(EXERCISE DATA):
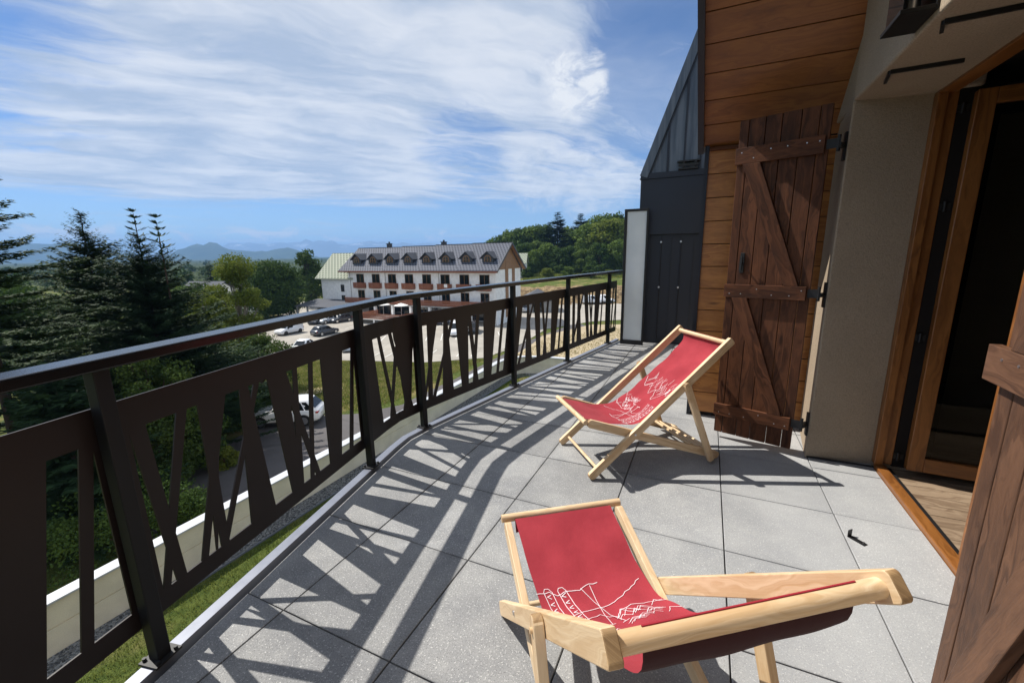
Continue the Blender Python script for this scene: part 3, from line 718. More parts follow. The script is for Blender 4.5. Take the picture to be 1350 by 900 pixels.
--
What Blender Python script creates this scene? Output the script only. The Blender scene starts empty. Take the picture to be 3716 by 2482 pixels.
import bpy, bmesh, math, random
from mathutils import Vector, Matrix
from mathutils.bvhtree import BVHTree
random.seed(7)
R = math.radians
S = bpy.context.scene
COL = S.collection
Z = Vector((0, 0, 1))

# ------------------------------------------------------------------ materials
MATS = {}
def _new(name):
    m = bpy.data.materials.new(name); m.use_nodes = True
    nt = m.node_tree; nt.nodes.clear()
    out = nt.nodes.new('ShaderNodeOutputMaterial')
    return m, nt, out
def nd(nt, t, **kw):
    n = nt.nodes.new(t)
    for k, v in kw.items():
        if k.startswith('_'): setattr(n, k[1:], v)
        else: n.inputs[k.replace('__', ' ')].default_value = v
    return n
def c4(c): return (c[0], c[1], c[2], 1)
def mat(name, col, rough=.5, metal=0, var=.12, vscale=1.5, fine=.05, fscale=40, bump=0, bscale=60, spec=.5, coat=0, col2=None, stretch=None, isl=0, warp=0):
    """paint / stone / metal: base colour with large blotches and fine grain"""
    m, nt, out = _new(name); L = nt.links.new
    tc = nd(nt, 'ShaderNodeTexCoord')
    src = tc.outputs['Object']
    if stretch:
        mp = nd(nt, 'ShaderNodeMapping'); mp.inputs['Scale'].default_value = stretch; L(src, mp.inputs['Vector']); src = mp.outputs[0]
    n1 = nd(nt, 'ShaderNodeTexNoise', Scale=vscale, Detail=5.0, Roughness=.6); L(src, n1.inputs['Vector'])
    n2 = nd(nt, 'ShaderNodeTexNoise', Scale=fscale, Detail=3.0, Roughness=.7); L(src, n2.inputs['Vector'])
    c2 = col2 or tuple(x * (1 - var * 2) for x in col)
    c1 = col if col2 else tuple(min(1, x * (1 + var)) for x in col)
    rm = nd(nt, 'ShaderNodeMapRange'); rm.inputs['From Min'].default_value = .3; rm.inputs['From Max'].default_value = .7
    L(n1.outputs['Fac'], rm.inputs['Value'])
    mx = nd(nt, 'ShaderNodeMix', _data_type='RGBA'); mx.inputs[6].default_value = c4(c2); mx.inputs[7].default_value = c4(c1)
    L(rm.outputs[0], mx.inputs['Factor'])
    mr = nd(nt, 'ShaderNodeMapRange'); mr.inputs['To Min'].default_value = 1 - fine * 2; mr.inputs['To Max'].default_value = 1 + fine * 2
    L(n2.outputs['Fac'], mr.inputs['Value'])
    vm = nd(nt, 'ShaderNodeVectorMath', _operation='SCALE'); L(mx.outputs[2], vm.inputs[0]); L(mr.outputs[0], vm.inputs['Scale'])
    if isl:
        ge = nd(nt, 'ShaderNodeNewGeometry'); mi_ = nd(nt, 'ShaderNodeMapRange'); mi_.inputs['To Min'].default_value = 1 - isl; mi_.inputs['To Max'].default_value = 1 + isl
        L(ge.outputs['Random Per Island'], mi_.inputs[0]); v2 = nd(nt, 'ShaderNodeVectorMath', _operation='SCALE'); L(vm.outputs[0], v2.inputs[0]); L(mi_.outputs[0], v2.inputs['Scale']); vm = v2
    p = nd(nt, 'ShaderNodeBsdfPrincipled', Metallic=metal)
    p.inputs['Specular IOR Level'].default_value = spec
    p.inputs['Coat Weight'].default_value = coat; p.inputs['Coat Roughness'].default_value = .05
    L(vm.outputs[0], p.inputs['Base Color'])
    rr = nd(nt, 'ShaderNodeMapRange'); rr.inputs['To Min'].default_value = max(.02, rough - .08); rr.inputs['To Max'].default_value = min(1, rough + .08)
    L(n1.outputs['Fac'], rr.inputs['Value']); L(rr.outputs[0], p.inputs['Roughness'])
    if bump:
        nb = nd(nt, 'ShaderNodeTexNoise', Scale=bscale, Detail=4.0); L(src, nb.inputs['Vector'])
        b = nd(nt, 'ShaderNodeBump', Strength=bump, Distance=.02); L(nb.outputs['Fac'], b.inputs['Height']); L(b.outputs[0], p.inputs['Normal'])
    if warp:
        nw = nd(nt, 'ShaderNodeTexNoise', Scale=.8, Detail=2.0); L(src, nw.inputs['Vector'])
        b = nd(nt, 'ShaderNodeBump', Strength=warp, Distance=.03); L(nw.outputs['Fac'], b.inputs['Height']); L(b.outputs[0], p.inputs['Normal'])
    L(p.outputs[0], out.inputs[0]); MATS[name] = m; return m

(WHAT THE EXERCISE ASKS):
Return each line among the entries that holds the word "Blender".

(EXERCISE SOLUTION):
Continue the Blender Python script for this scene: part 3, from line 718. More parts follow. The script is for Blender 4.5. Take the picture to be 1350 by 900 pixels.
What Blender Python script creates this scene? Output the script only. The Blender scene starts empty. Take the picture to be 3716 by 2482 pixels.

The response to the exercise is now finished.